Should you trust that Chrome extension? Use CRXcavator to decide
Duo Security has released CRXcavator, a tool that can help end users and enterprises make an informed decision about installing a specific Chrome extension.
About CRXcavator
CRXcavator was created as an internal tool by Duo’s Corporate Security Engineering team and, because it’s extremely helpful, they made it publicly available.
“CRXcavator automatically scans the entire Chrome Web Store every 3 hours and produces a quantified risk score for each Chrome Extension based on several factors,” the company explains.
These factors include:
- Permissions
- Presence of potentially dangerous functions and possible entry points
- Inclusion of vulnerable third party Javascript libraries
- Weak (or non-existent) content security policies
- Missing details from the Chrome Web Store description
- Which sites the extension’s code likely makes external requests to, and more.
The provided score and report can be used by end users to decide whether they will install the extension and by organizations to set up a whitelist of extensions they will permit their employees to use. The tool also identifies related extensions as lower-risk alternatives for shady or risky extensions.
Finally, users can also choose to get notified via an RSS feed whether an extension they use has been changed and has potentially become malicious.
“Even if a security team has approved an extension, its functionality can change over time, often without notice,” Duo Security points out.
“One scenario where this applies is if a malicious third party were to gain control of the extension, perhaps by buying it from the developer or compromising the developer’s account. The third party could add malicious code and push the new version out to existing users without triggering another security review.

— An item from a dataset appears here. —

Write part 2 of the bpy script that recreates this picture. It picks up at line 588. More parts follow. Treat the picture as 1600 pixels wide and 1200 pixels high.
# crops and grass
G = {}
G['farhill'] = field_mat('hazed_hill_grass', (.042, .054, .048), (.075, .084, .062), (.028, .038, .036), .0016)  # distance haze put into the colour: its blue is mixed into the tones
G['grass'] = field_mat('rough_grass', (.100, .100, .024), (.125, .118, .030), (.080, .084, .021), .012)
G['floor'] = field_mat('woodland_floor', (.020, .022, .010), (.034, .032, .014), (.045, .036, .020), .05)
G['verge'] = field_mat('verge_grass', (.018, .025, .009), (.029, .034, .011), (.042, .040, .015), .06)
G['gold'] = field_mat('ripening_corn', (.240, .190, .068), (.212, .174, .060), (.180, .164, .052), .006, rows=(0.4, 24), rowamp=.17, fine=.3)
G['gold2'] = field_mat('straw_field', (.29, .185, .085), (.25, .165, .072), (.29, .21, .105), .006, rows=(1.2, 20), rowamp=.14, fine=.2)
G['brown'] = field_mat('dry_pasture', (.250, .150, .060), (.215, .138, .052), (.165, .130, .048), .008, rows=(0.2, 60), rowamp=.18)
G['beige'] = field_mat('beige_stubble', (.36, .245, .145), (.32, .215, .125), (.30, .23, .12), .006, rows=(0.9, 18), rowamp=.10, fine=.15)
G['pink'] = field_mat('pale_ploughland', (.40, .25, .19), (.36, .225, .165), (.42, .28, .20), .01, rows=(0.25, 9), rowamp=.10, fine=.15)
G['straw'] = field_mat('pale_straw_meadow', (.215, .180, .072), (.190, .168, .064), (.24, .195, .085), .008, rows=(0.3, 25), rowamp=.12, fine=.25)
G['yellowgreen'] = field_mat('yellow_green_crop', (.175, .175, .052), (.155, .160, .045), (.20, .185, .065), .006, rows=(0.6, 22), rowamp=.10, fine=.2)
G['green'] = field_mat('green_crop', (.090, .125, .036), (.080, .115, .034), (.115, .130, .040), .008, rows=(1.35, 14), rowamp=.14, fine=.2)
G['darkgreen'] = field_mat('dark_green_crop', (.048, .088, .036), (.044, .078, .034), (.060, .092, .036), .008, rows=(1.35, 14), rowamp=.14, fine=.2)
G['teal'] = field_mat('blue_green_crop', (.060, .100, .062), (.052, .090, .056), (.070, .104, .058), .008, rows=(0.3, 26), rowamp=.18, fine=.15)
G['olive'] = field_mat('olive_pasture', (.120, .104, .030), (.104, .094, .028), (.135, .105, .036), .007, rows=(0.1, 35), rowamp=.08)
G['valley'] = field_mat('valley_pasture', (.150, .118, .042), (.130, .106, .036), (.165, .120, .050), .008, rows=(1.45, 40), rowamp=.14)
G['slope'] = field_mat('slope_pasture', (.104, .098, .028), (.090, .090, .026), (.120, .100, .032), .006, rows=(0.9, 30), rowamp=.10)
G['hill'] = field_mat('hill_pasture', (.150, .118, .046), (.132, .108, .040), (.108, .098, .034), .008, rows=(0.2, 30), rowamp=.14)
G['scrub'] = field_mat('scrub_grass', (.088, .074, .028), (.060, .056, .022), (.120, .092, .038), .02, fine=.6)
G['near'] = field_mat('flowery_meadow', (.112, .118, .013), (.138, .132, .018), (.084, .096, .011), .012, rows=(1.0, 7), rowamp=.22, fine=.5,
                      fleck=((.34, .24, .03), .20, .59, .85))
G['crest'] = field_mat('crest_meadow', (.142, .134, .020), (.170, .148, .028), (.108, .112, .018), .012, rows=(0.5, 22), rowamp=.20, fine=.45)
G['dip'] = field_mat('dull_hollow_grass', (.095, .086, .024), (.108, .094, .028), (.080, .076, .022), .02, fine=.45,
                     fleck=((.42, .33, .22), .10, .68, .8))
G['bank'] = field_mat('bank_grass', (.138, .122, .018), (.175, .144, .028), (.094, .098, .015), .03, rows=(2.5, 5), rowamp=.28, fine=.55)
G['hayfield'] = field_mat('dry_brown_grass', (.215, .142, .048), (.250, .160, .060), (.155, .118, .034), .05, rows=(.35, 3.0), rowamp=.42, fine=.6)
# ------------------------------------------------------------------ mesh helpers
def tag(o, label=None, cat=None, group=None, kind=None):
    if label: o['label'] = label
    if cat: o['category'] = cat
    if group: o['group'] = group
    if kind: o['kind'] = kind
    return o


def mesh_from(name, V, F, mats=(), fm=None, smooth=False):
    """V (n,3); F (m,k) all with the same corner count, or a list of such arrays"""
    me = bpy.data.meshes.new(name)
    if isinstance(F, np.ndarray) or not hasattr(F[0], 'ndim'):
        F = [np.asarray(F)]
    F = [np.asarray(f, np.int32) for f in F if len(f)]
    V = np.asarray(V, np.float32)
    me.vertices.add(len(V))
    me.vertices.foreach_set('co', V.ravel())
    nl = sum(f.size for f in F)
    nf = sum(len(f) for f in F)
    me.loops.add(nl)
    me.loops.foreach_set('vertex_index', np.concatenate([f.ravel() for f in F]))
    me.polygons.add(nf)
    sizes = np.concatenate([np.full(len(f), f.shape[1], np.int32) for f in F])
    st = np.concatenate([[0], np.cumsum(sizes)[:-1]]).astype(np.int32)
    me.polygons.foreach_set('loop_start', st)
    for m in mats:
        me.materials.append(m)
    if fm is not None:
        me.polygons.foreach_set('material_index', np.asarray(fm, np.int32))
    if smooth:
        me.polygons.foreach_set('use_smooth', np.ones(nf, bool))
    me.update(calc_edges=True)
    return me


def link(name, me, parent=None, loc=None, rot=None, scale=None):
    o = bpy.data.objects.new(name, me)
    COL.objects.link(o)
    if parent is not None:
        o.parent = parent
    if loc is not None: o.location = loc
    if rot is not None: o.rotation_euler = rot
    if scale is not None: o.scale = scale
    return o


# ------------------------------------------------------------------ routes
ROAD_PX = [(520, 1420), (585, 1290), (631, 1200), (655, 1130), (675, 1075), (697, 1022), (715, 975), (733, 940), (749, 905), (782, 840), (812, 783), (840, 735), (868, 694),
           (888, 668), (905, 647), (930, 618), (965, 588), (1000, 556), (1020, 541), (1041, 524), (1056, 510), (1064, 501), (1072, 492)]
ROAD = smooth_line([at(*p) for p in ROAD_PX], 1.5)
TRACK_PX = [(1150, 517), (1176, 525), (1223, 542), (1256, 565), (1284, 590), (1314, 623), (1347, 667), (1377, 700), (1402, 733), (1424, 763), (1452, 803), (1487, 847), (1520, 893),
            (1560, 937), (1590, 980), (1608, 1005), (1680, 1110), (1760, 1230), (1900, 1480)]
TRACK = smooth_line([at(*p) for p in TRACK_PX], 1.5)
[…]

Manually reviewing every update to extensions allowed in an organization’s domain is not feasible for most security teams.”
The company has also created the CRXcavator Gatherer Chrome extension, which help organizations gather Chrome Extension usage statistics across the enterprise.
A much needed solution for a long-standing problem
Even though Google is doing a lot to minimize the risk of bad extensions, risky extensions are far from rare.
Earlier this year Duo Security scanned 120,463 extensions and apps present in the Chrome Web Store, and found that:
- 35.4% could read user data on any site
- 31.8% use third-party libraries that contain publicly known vulnerabilities
- 15% has vulnerable third-party libraries and could read user data on any site
- 9% can read user cookies
- 84.7% don’t have a privacy policy listed
- 77.3% don’t have a support site listed.
“Of the 95k extensions in the Web Store that support Content Security Policies at the time of our analysis, we found that 74,403 (78.3 percent) do not have a CSP defined and, beyond that, 94,059 extensions (99 percent) do not have default-src or connect-src in the CSP defined. These are the parts of the CSP that give developers the ability to restrict which external resources the extensions can access and where the extensions can send the data they collect,” the company noted.
“CRXcavator fills the gap between what Google deems safe enough for distribution via the Web Store, and what users or businesses deem safe for their own use based on their own individual risk preferences.”